5. Hiburan selama di Melbourne
Semenjak awal kuliah, saya sudah menurunkan target saya. Saya cukup tau diri dengan membawa keluarga dan harus membagi waktu dengan kuliah, saya hanya menargetkan untuk menyelesaikan kuliah dengan baik, itu saja. Saya bahkan mengubbur keinginan untuk bisa jalan-jalan keluar Melbourne dengan pertimbangan saya mesti nabung untuk bisa beli tiket PP ke Indo hahaha. Jadi ya jalan-jalan saya dan keluarga hanya seputaran City saja, paling jauh ke footscray, St. Kilda beach dan Brighton. Lalu, apakah saya sedih? Kiki dan Ibu saya gak hepi? Tidak sama sekali. Kiki bahkan sudah sangat senang dengan bisa bermain di playground dekat rumah setiap hari. Kami bahkan menyempatkan untuk mengunjungi beberapa playground yang keren-keren di sekitar City dan CBD. FYI, beberapa playground punya tema tersendiri dan ciamik banget dan bikin kami kangen Melbourne hahaha. Melbourne juga sangat kaya dengan festival ataupun event-event seru. Meskipun tak selalu bisa menikmati, kami cukup terhibur saat ada open house historical building. Selain itu, museum di Melbourne itu beda. Sebagian besar museum yang pernah saya datangi (gak banyak sih, hahaha) punya kids corner yang seru dan cukup niat sehingga bikin anak-anak betah. I guess anak-anak Melb bakal punya impresi yang beda terhadap museum, gak kaya saya waktu kecil yang super males kalo udah diajakin ke museum. Lastly, Library yang gampang banget ditemuin dengan koleksi buku yang bagus-bagus beserta weekly story telling and kids activities bikin gak bakal kehabisan ide deh mau ngajak anak kemana. Cukup liat di web masing-masing library untuk tau jadwalnya. Khusus di State Library of Victoria, ini yang paling keren menurut saya, story teller-nya gak cuman sendirian, dia ditemenin bisa 3 atau 4 orang yang bawa properti macem-macem sesuai cerita yang dibawakan. Pengunjungnya pun sangat banyak, dan selalu penuh. Gak heran dari anak kecil sampai elderly pada suka nongkrong di library untuk membaca atau apapun, karena library nya sendiri menyediakan banyak sekali kegiatan yang tentunya sangat menarik, termasuk aneka training, seperti cara nge-blog, dll, saya lupa.

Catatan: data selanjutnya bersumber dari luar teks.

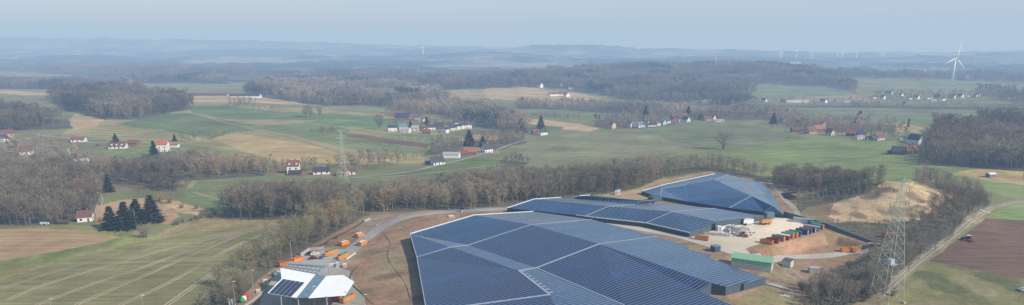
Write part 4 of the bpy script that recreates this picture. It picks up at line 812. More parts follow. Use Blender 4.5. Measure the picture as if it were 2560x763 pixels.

6. Makanan dan kebutuhan sehari-hari
Ketika masih di Indonesia, saya selalu membayangkan, seperti apa bertahan hidup di negara lain yang mana belum tentu apa yang dimakan di Indonesia bisa ditemui di sana, bahkan nasi sekalipun. Ternyata saya keliru. Di Melbourne semua ada, sampai ke snack khas Indonesia dan segala macam bumbu dapur, ya asal siap merogoh kocek saja. At least, kalau kangen makanan Indonesia, ya di sana juga ada, kecuali tempe yaaa, yang gak setiap saat bisa dijumpai (beberapa supermarket Asia, macam KFL, Mix, dan Laguna kadang menjualnya). Sedangkan, makanan pokok, yaitu beras, pun selalu tersedia di supermarket besar, seperti Coles, Woolworths dan IGA. Saat sedang promo, harga beras bisa separuh harga dan comparable lah dengan harga beras di Indonesia. Malahan, kata Ibu saya, jasmine rice di Melb jauh lebih enak daripada beras yang biasa kami makan di Indonesia hahaha. Untuk obat-obatan dan pemb*l*t, saya memang prefer bawa dari Indonesia, selain harganya jauh lebih mahal, tidak semua obat mudah kita dapatkan, khususnya yang berlabel "dengan resep dokter".
Kira-kira itu kali ya yang saya bisa ceritain secara garis besar. Intinya, we're enjoying our time in Melbourne with all the ups and downs. But, we love staying in Indonesia moreee and moreee hehehe. See you.